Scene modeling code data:
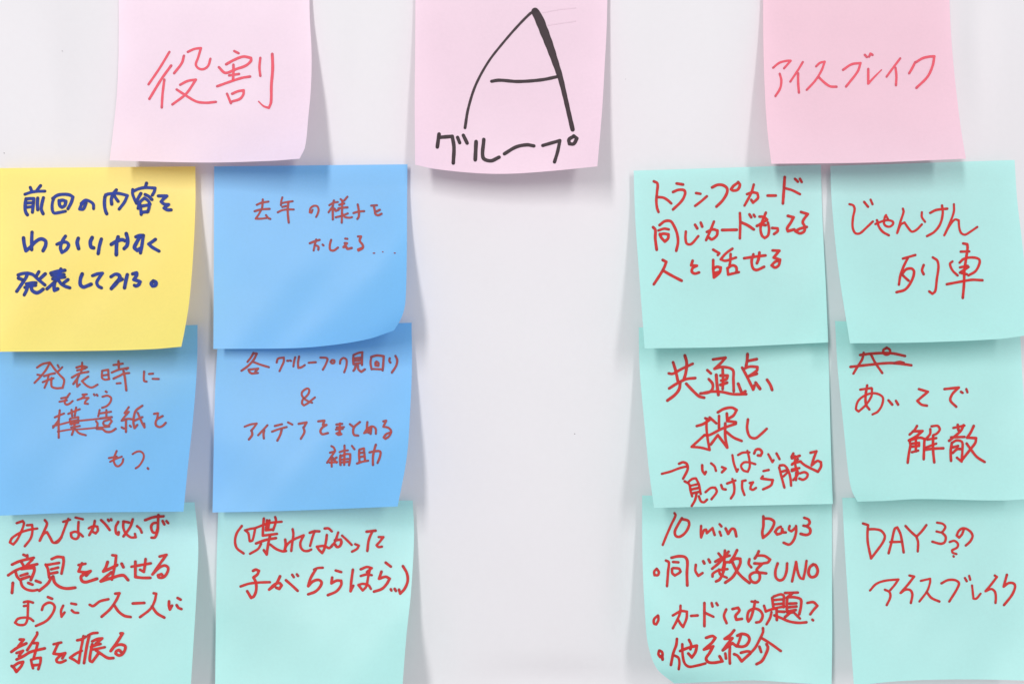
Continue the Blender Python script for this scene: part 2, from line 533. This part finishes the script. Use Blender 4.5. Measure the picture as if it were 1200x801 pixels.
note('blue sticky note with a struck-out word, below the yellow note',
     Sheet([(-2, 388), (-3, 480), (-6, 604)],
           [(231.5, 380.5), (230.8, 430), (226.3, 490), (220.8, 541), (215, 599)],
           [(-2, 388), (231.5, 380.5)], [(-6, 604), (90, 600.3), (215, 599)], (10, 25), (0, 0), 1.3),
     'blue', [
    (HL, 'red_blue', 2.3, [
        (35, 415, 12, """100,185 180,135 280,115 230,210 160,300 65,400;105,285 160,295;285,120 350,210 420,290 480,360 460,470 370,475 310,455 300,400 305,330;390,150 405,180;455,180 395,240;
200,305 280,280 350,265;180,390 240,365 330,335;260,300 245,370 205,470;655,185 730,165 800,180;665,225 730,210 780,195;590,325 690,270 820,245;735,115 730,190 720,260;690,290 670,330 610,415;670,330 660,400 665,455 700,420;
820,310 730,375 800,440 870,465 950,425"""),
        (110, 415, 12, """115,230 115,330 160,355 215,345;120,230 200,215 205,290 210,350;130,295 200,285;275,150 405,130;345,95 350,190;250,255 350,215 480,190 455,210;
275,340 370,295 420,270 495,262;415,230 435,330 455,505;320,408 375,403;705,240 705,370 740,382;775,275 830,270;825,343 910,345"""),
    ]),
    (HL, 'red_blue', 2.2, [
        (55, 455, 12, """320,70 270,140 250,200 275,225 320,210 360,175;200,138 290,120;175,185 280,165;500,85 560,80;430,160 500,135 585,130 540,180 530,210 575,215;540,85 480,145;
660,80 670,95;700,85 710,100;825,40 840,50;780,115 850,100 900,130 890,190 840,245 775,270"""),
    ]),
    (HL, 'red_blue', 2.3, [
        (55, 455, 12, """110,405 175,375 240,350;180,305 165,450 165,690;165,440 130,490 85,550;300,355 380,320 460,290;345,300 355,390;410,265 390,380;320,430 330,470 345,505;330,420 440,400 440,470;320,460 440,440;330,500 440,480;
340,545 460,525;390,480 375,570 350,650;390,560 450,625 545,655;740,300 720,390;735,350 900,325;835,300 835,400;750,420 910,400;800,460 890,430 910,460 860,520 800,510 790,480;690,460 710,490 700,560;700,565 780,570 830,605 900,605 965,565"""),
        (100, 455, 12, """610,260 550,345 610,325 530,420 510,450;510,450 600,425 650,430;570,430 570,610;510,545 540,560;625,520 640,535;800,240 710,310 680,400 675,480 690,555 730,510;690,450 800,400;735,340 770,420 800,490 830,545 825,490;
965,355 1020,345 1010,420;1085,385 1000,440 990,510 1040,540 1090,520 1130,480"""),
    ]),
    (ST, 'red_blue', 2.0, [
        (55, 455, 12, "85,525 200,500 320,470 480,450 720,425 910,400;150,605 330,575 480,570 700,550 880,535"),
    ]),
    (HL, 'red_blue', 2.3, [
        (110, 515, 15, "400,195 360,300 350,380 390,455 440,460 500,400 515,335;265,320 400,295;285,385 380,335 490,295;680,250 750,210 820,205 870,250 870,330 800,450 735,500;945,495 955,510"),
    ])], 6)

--

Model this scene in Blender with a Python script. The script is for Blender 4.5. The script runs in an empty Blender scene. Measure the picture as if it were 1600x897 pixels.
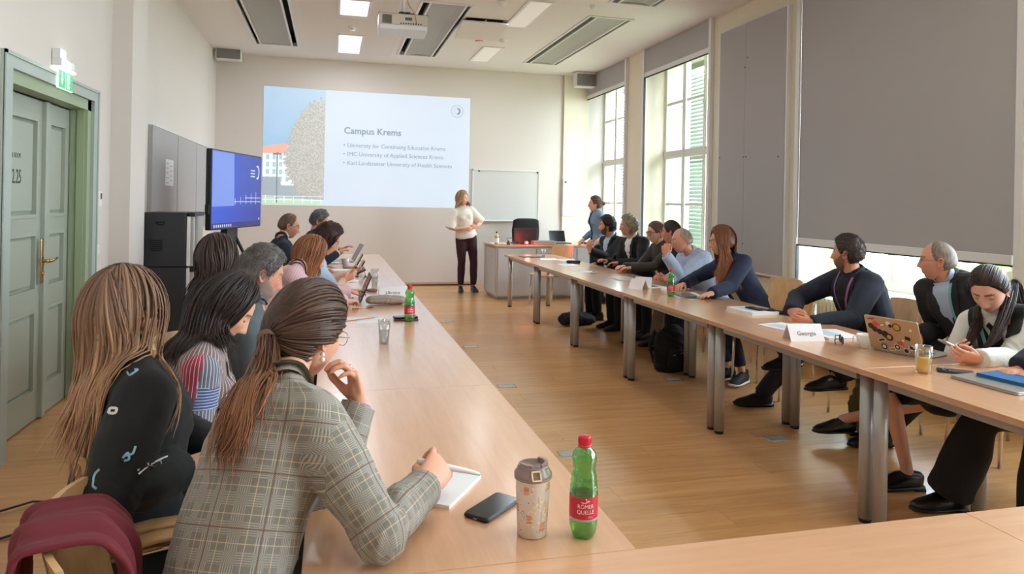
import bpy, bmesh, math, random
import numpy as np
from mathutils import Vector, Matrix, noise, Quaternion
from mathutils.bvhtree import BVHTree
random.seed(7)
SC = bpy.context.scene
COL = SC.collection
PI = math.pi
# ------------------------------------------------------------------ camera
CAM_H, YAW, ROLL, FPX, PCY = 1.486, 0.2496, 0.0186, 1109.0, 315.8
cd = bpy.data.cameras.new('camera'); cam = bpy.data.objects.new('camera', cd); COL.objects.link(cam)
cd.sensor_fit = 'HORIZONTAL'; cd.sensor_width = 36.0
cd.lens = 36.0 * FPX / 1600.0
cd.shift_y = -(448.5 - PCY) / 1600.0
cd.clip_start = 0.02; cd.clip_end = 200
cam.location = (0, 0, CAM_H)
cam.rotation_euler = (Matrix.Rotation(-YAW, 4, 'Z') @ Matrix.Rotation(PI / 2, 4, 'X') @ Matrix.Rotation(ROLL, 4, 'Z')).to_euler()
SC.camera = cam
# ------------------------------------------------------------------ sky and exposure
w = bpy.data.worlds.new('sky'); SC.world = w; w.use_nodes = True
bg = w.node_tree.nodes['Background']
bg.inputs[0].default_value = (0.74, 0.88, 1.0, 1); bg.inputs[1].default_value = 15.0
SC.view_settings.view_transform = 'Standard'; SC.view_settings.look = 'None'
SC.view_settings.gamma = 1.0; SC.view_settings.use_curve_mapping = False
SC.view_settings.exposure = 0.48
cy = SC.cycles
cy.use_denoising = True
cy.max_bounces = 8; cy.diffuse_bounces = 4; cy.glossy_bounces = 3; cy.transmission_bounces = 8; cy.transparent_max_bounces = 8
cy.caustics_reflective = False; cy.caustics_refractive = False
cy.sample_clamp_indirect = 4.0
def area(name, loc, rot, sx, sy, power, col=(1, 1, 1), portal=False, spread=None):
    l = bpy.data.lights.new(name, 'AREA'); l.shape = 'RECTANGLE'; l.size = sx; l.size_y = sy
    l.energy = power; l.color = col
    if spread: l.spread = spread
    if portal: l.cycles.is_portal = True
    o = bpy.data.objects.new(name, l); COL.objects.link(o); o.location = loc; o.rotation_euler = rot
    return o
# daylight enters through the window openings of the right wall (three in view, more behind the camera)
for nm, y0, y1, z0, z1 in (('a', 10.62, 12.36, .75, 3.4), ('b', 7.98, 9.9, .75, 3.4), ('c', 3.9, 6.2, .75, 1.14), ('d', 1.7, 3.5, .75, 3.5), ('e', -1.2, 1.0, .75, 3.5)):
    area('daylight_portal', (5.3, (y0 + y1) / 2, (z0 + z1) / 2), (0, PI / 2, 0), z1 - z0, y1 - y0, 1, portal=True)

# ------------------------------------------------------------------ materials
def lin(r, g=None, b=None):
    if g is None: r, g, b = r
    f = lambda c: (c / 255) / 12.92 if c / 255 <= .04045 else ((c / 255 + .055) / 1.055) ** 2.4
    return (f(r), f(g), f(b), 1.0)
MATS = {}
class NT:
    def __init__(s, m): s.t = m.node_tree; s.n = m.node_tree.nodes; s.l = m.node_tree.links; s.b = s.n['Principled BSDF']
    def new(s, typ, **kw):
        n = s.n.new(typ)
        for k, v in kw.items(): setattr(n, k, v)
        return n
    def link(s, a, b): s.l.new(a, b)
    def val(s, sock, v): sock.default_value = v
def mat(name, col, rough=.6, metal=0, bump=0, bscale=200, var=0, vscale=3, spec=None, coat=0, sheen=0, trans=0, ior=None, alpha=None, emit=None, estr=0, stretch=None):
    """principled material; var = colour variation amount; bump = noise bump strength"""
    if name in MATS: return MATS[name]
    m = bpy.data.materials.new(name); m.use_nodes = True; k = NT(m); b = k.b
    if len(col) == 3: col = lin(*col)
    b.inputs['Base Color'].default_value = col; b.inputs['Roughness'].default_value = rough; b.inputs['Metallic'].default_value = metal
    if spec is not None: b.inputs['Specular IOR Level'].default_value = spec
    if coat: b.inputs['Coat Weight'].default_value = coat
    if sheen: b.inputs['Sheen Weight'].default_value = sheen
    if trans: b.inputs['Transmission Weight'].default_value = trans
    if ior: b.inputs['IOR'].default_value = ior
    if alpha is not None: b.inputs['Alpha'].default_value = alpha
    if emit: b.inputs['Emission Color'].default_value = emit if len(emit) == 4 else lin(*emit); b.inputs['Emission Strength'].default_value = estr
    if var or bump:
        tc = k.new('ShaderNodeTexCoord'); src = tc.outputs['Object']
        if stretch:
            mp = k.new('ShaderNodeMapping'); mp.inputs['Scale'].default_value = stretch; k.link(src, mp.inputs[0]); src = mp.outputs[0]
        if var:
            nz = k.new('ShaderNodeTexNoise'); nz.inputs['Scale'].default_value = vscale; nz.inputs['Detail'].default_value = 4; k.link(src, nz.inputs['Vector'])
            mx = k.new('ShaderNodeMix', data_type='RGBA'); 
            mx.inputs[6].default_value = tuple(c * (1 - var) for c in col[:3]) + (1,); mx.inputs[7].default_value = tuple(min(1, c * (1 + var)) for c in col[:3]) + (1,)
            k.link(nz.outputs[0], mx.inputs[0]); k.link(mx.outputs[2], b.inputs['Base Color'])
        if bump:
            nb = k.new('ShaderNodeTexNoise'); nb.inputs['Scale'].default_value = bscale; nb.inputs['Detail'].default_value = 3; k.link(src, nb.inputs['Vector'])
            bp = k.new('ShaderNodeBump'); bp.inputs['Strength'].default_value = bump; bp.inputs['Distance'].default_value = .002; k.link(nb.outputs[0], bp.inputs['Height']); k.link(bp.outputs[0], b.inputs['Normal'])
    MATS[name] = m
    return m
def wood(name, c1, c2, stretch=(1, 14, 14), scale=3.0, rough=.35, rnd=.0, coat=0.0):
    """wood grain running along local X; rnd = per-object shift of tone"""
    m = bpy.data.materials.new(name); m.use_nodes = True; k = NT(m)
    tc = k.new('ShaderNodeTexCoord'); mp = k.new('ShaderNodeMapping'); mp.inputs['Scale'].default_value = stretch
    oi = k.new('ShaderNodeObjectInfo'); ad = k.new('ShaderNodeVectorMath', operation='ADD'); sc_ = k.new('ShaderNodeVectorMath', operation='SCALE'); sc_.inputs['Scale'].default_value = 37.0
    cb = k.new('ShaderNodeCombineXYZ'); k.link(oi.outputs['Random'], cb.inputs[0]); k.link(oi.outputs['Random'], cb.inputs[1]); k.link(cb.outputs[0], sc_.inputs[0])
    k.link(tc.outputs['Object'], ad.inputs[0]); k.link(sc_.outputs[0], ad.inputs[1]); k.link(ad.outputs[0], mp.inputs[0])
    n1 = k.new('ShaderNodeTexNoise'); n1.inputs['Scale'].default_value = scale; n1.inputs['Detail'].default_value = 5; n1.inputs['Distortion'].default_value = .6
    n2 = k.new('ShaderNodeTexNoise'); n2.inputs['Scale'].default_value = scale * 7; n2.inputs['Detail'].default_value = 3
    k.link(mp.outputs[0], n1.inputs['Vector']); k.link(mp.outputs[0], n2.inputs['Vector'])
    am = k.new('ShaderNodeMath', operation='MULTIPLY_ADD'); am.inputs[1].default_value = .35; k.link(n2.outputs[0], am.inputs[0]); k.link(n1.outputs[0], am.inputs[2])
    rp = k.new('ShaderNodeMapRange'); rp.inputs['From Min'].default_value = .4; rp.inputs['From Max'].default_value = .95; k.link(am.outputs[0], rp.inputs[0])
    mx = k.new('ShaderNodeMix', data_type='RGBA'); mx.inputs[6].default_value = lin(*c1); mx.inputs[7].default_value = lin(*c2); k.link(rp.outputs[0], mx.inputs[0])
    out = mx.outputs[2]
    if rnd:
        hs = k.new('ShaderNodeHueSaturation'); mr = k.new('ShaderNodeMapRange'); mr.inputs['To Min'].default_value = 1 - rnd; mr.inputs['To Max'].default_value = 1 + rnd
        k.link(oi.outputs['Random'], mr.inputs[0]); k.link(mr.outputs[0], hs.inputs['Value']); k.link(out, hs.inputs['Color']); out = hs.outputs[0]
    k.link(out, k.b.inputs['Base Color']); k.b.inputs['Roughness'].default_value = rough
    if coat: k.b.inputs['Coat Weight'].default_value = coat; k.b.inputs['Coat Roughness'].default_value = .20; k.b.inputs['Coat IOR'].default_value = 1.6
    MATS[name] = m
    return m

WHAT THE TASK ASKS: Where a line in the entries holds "were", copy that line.

ANSWER TO THE TASK:
Continue the Blender Python script for this scene: part 2, from line 533. This part finishes the script. Use Blender 4.5. Measure the picture as if it were 1200x801 pixels.
Model this scene in Blender with a Python script. The script is for Blender 4.5. The script runs in an empty Blender scene. Measure the picture as if it were 1600x897 pixels.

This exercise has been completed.